→ YOUR OBJECTIVE:
Write out each line word for word. Drop pictures.

→ DATASET SECTION:
>>>

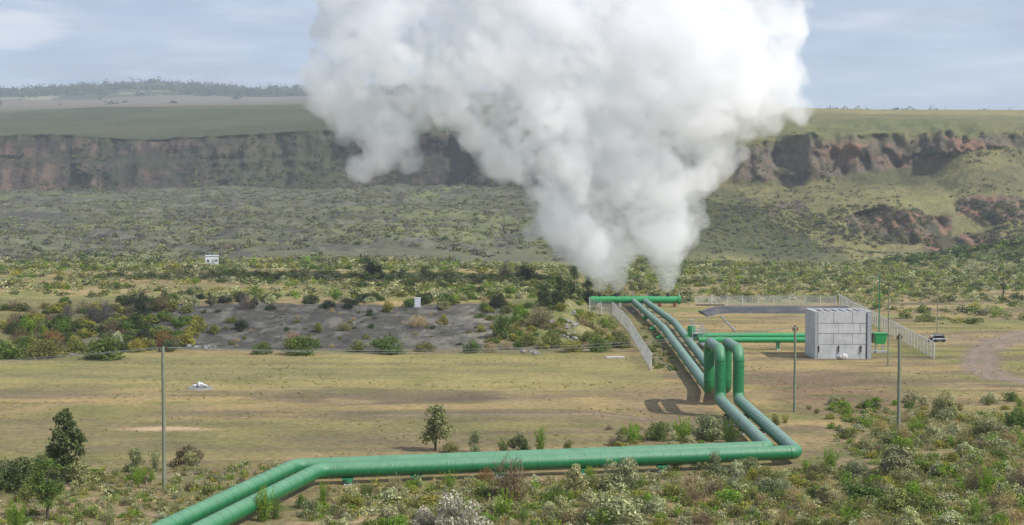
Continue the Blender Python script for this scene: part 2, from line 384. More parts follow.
# corridor beside the pipes
cor = sm(TX, 16.8, 17.8) * (1 - sm(TX, 22.5, 24)) * sm(TY, 165, 185) * (1 - sm(TY, 275, 285))
lay(cor * .7, [0.13, 0.13, 0.055]); lay(cor * sm(TY, 255, 270) * .8, [0.10, 0.075, 0.06])
cut = sm(TX, 24, 29) * (1 - sm(TX, 36, 46)) * sm(TY, 132, 142) * (1 - sm(TY, 165, 178))
lay(cut * (.3 + .9 * fbm(TX / 6, TY / 4, 93)), [0.20, 0.135, 0.085]); lay(cut * sm(fbm(TX / 5, TY / 4, 94), .52, .62) * .8, [0.13, 0.13, 0.05])
cut2 = sm(TX, 8, 14) * (1 - sm(TX, 19, 21)) * sm(TY, 128, 136) * (1 - sm(TY, 156, 166))
lay(cut2 * .55, [0.21, 0.155, 0.10])
# bare sandy patch on the left field and faint path
pt = np.exp(-(((TX + 30.3) / 4.6) ** 2 + ((TY - 130) / 1.3) ** 2) ** 2) * (0.7 + .6 * fbm(TX / 2, TY / 1, 95)); lay(pt, [0.50, 0.345, 0.21])
ph = np.exp(-((TY - (139.5 + 0.05 * TX + 3 * (fbm(TX / 12, TX * 0, 96) - .5))) / .55) ** 2) * (TX > -14) * (TX < 13); lay(ph * .5, [0.30, 0.235, 0.175])
# dirt track on the right
tr = [at(1040, 384), at(1000, 378), at(980, 368), at(982, 352), at(1000, 342), at(1030, 333), at(1100, 326)]
d = np.full(shp, 1e9)
for a, b in zip(tr[:-1], tr[1:]):
    ax, ay, bx, by = a.x, a.y, b.x, b.y; L2 = (bx - ax) ** 2 + (by - ay) ** 2
    t = np.clip(((TX - ax) * (bx - ax) + (TY - ay) * (by - ay)) / L2, 0, 1)
    d = np.minimum(d, np.hypot((TX - ax - t * (bx - ax)) * 1.0, (TY - ay - t * (by - ay)) * .55))
dw = d + 1.2 * (fbm(TX / 4, TY / 4, 97) - .5)
lay((1 - sm(dw, 1.4, 3.0)) * .9, [0.235, 0.175, 0.135]); lay(np.exp(-((dw - .9) / .35) ** 2) * .35, [0.32, 0.25, 0.2])
lay(np.exp(-(((TX - 66) / 9) ** 2 + ((TY - 214) / 8) ** 2)) * .5, [0.26, 0.2, 0.15])
# far land
lvc = lava * sm(TY, 400, 440)
lay(lvc, [0.135, 0.135, 0.082]); lay(lvc * sm(fbm(TX / 60, TY / 90, 101), .50, .62) * .85, [0.195, 0.205, 0.090])
lay(lvc * sm(fbm(TX / 14, TY / 20, 103), .55, .65) * .7, [0.085, 0.078, 0.070]); lay(lvc * sm(fbm(TX / 10, TY / 16, 104), .60, .68) * .5, [0.23, 0.22, 0.16])
rs = rgn(1.6, 7.2) * right
lay(rs, [0.165, 0.155, 0.075]); lay(rs * sm(fbm(TX / 40, TY / 40, 105), .5, .62) * .7, [0.095, 0.100, 0.048]); lay(rs * sm(fbm(TX / 26, TY / 22, 107), .52, .64) * .65, [0.245, 0.215, 0.095]); lay(rs * sm(fbm(TX / 12, TY / 30, 108), .54, .62) * .5, [0.10, 0.085, 0.06])
lay(sm(fan, .25, .6) * .75 * right, [0.095, 0.112, 0.048])
lay(ridge * .8, [0.085, 0.092, 0.045]); lay(above * (.3 + .8 * fbm(TX / 30, TY / 25, 153)), [0.25, 0.225, 0.095])
rc = np.array([0.155, 0.120, 0.095]); red = np.array([0.27, 0.15, 0.10])
strat = fbm(TX / 60, TZ / 3.5, 109, 3)
lay(sm(rockR, .22, .42) * .85, rc)
lay(sm(rockR, .3, .5) * sm(fbm(TX / 22, TZ / 7, 111), .46, .58) * sm(U, 790, 850) * (1 - .6 * sm(V, 152, 160) * (1 - sm(V, 190, 200))) * .75, red)
lay(sm(rockR, .2, .4) * sm(fbm(TX / 7, TZ / 9, 112), .57, .64) * .8, [0.06, 0.065, 0.04])
lay(clL, [0.066, 0.056, 0.046]);  # left cliff darkened: cloud shadow put into its base colour
lay(clL * sm(fbm(TX / 24, TZ / 6, 113), .45, .60) * .7 * (0.4 + 0.6 * sm(320 - U, 0, 120)), [0.125, 0.085, 0.065])
lay(clL * sm(fbm(TX / 5, TZ / 28, 115), .56, .66) * .55, [0.18, 0.125, 0.09])
lay(clL * sm(fbm(TX / 16, TZ / 12, 117), .54, .63) * .85, [0.050, 0.058, 0.035])
lay(clL * np.exp(-((V - 160 + 10 * (fbm(TX / 50, TY * 0, 116) - .5)) / 5.5) ** 2) * .75, [0.055, 0.060, 0.036])
lay(clL * sm(U, 180, 260) * (1 - sm(U, 330, 400)) * .6, [0.075, 0.085, 0.045])
lay(topL, [0.088, 0.092, 0.046]); lay(topL * sm(fbm(TX / 90, TY / 60, 121), .5, .62) * .6, [0.062, 0.068, 0.036])
lay(topL * right * .8, [0.195, 0.18, 0.080]); lay(topL * right * sm(fbm(TX / 60, TY / 80, 123), .52, .62) * .6, [0.125, 0.14, 0.055]); lay(rgn(7.8, 8.4) * right * .8, [0.27, 0.235, 0.10])
fr = sm(S, 8.0, 8.3) * (1 - right)
lay(fr, [0.195, 0.16, 0.12]); lay(fr * sm(fbm(TX / 300, TY / 160, 125), .5, .56) * .7, [0.16, 0.15, 0.12])
lay(sm(S, 9.9, 10.1), [0.06, 0.08, 0.04]); lay(sm(S, 9.9, 10.1) * sm(fbm(TX / 120, TY / 120, 127), .58, .64), [0.26, 0.24, 0.13])
lay((bump > 1.2) * sm(bump, 1, 3) * .8, [0.07, 0.09, 0.035])
NR = TX.shape[0]
Vt = np.stack([TX, TY, TZ], -1).reshape(-1, 3)
idx = np.arange(NR * NC).reshape(NR, NC)
Fq = np.stack([idx[:-1, :-1], idx[:-1, 1:], idx[1:, 1:], idx[1:, :-1]], -1).reshape(-1, 4)
me = np_mesh('ground', Vt, Fq, C.reshape(-1, 3), M['ground'], True)
fa = me.attributes.new('Far', 'FLOAT', 'POINT')
farv = np.clip(sm(S, 1.5, 3) * 0.9, 0, 1) * (1 - 0.5 * topL)
fa.data.foreach_set('value', farv.astype(np.float32).ravel())
ground = tag(link('ground', me), 'dry grass plain rising to lava field and escarpment', 'ground', kind='structure')
def gz(x, y):
    yy = y
    c = np.clip((x / (yy + Y0) + 0.5) * (NC - 1), 0, NC - 2); i = int(c); f = c - i
    a = np.interp(yy, TY[:, i], TZ[:, i]); b = np.interp(yy, TY[:, i + 1], TZ[:, i + 1])
    return float(a + (b - a) * f)
def gpt(u, v):                                       # ground point seen at a pixel of the design
    z = 0.0
    for _ in range(6):
        p = at(u, v, z); z = 0.5 * z + 0.5 * gz(p.x, p.y)
    p = at(u, v, z); return Vector((p.x, p.y, gz(p.x, p.y)))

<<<

→ FINISHED EXERCISE:
Continue the Blender Python script for this scene: part 2, from line 384. More parts follow.
# corridor beside the pipes
cor = sm(TX, 16.8, 17.8) * (1 - sm(TX, 22.5, 24)) * sm(TY, 165, 185) * (1 - sm(TY, 275, 285))
lay(cor * .7, [0.13, 0.13, 0.055]); lay(cor * sm(TY, 255, 270) * .8, [0.10, 0.075, 0.06])
cut = sm(TX, 24, 29) * (1 - sm(TX, 36, 46)) * sm(TY, 132, 142) * (1 - sm(TY, 165, 178))
lay(cut * (.3 + .9 * fbm(TX / 6, TY / 4, 93)), [0.20, 0.135, 0.085]); lay(cut * sm(fbm(TX / 5, TY / 4, 94), .52, .62) * .8, [0.13, 0.13, 0.05])
cut2 = sm(TX, 8, 14) * (1 - sm(TX, 19, 21)) * sm(TY, 128, 136) * (1 - sm(TY, 156, 166))
lay(cut2 * .55, [0.21, 0.155, 0.10])
# bare sandy patch on the left field and faint path
pt = np.exp(-(((TX + 30.3) / 4.6) ** 2 + ((TY - 130) / 1.3) ** 2) ** 2) * (0.7 + .6 * fbm(TX / 2, TY / 1, 95)); lay(pt, [0.50, 0.345, 0.21])
ph = np.exp(-((TY - (139.5 + 0.05 * TX + 3 * (fbm(TX / 12, TX * 0, 96) - .5))) / .55) ** 2) * (TX > -14) * (TX < 13); lay(ph * .5, [0.30, 0.235, 0.175])
# dirt track on the right
tr = [at(1040, 384), at(1000, 378), at(980, 368), at(982, 352), at(1000, 342), at(1030, 333), at(1100, 326)]
d = np.full(shp, 1e9)
for a, b in zip(tr[:-1], tr[1:]):
    ax, ay, bx, by = a.x, a.y, b.x, b.y; L2 = (bx - ax) ** 2 + (by - ay) ** 2
    t = np.clip(((TX - ax) * (bx - ax) + (TY - ay) * (by - ay)) / L2, 0, 1)
    d = np.minimum(d, np.hypot((TX - ax - t * (bx - ax)) * 1.0, (TY - ay - t * (by - ay)) * .55))
dw = d + 1.2 * (fbm(TX / 4, TY / 4, 97) - .5)
lay((1 - sm(dw, 1.4, 3.0)) * .9, [0.235, 0.175, 0.135]); lay(np.exp(-((dw - .9) / .35) ** 2) * .35, [0.32, 0.25, 0.2])
lay(np.exp(-(((TX - 66) / 9) ** 2 + ((TY - 214) / 8) ** 2)) * .5, [0.26, 0.2, 0.15])
# far land
lvc = lava * sm(TY, 400, 440)
lay(lvc, [0.135, 0.135, 0.082]); lay(lvc * sm(fbm(TX / 60, TY / 90, 101), .50, .62) * .85, [0.195, 0.205, 0.090])
lay(lvc * sm(fbm(TX / 14, TY / 20, 103), .55, .65) * .7, [0.085, 0.078, 0.070]); lay(lvc * sm(fbm(TX / 10, TY / 16, 104), .60, .68) * .5, [0.23, 0.22, 0.16])
rs = rgn(1.6, 7.2) * right
lay(rs, [0.165, 0.155, 0.075]); lay(rs * sm(fbm(TX / 40, TY / 40, 105), .5, .62) * .7, [0.095, 0.100, 0.048]); lay(rs * sm(fbm(TX / 26, TY / 22, 107), .52, .64) * .65, [0.245, 0.215, 0.095]); lay(rs * sm(fbm(TX / 12, TY / 30, 108), .54, .62) * .5, [0.10, 0.085, 0.06])
lay(sm(fan, .25, .6) * .75 * right, [0.095, 0.112, 0.048])
lay(ridge * .8, [0.085, 0.092, 0.045]); lay(above * (.3 + .8 * fbm(TX / 30, TY / 25, 153)), [0.25, 0.225, 0.095])
rc = np.array([0.155, 0.120, 0.095]); red = np.array([0.27, 0.15, 0.10])
strat = fbm(TX / 60, TZ / 3.5, 109, 3)
lay(sm(rockR, .22, .42) * .85, rc)
lay(sm(rockR, .3, .5) * sm(fbm(TX / 22, TZ / 7, 111), .46, .58) * sm(U, 790, 850) * (1 - .6 * sm(V, 152, 160) * (1 - sm(V, 190, 200))) * .75, red)
lay(sm(rockR, .2, .4) * sm(fbm(TX / 7, TZ / 9, 112), .57, .64) * .8, [0.06, 0.065, 0.04])
lay(clL, [0.066, 0.056, 0.046]);  # left cliff darkened: cloud shadow put into its base colour
lay(clL * sm(fbm(TX / 24, TZ / 6, 113), .45, .60) * .7 * (0.4 + 0.6 * sm(320 - U, 0, 120)), [0.125, 0.085, 0.065])
lay(clL * sm(fbm(TX / 5, TZ / 28, 115), .56, .66) * .55, [0.18, 0.125, 0.09])
lay(clL * sm(fbm(TX / 16, TZ / 12, 117), .54, .63) * .85, [0.050, 0.058, 0.035])
lay(clL * np.exp(-((V - 160 + 10 * (fbm(TX / 50, TY * 0, 116) - .5)) / 5.5) ** 2) * .75, [0.055, 0.060, 0.036])
lay(clL * sm(U, 180, 260) * (1 - sm(U, 330, 400)) * .6, [0.075, 0.085, 0.045])
lay(topL, [0.088, 0.092, 0.046]); lay(topL * sm(fbm(TX / 90, TY / 60, 121), .5, .62) * .6, [0.062, 0.068, 0.036])
lay(topL * right * .8, [0.195, 0.18, 0.080]); lay(topL * right * sm(fbm(TX / 60, TY / 80, 123), .52, .62) * .6, [0.125, 0.14, 0.055]); lay(rgn(7.8, 8.4) * right * .8, [0.27, 0.235, 0.10])
fr = sm(S, 8.0, 8.3) * (1 - right)
lay(fr, [0.195, 0.16, 0.12]); lay(fr * sm(fbm(TX / 300, TY / 160, 125), .5, .56) * .7, [0.16, 0.15, 0.12])
lay(sm(S, 9.9, 10.1), [0.06, 0.08, 0.04]); lay(sm(S, 9.9, 10.1) * sm(fbm(TX / 120, TY / 120, 127), .58, .64), [0.26, 0.24, 0.13])
lay((bump > 1.2) * sm(bump, 1, 3) * .8, [0.07, 0.09, 0.035])
NR = TX.shape[0]
Vt = np.stack([TX, TY, TZ], -1).reshape(-1, 3)
idx = np.arange(NR * NC).reshape(NR, NC)
Fq = np.stack([idx[:-1, :-1], idx[:-1, 1:], idx[1:, 1:], idx[1:, :-1]], -1).reshape(-1, 4)
me = np_mesh('ground', Vt, Fq, C.reshape(-1, 3), M['ground'], True)
fa = me.attributes.new('Far', 'FLOAT', 'POINT')
farv = np.clip(sm(S, 1.5, 3) * 0.9, 0, 1) * (1 - 0.5 * topL)
fa.data.foreach_set('value', farv.astype(np.float32).ravel())
ground = tag(link('ground', me), 'dry grass plain rising to lava field and escarpment', 'ground', kind='structure')
def gz(x, y):
    yy = y
    c = np.clip((x / (yy + Y0) + 0.5) * (NC - 1), 0, NC - 2); i = int(c); f = c - i
    a = np.interp(yy, TY[:, i], TZ[:, i]); b = np.interp(yy, TY[:, i + 1], TZ[:, i + 1])
    return float(a + (b - a) * f)
def gpt(u, v):                                       # ground point seen at a pixel of the design
    z = 0.0
    for _ in range(6):
        p = at(u, v, z); z = 0.5 * z + 0.5 * gz(p.x, p.y)
    p = at(u, v, z); return Vector((p.x, p.y, gz(p.x, p.y)))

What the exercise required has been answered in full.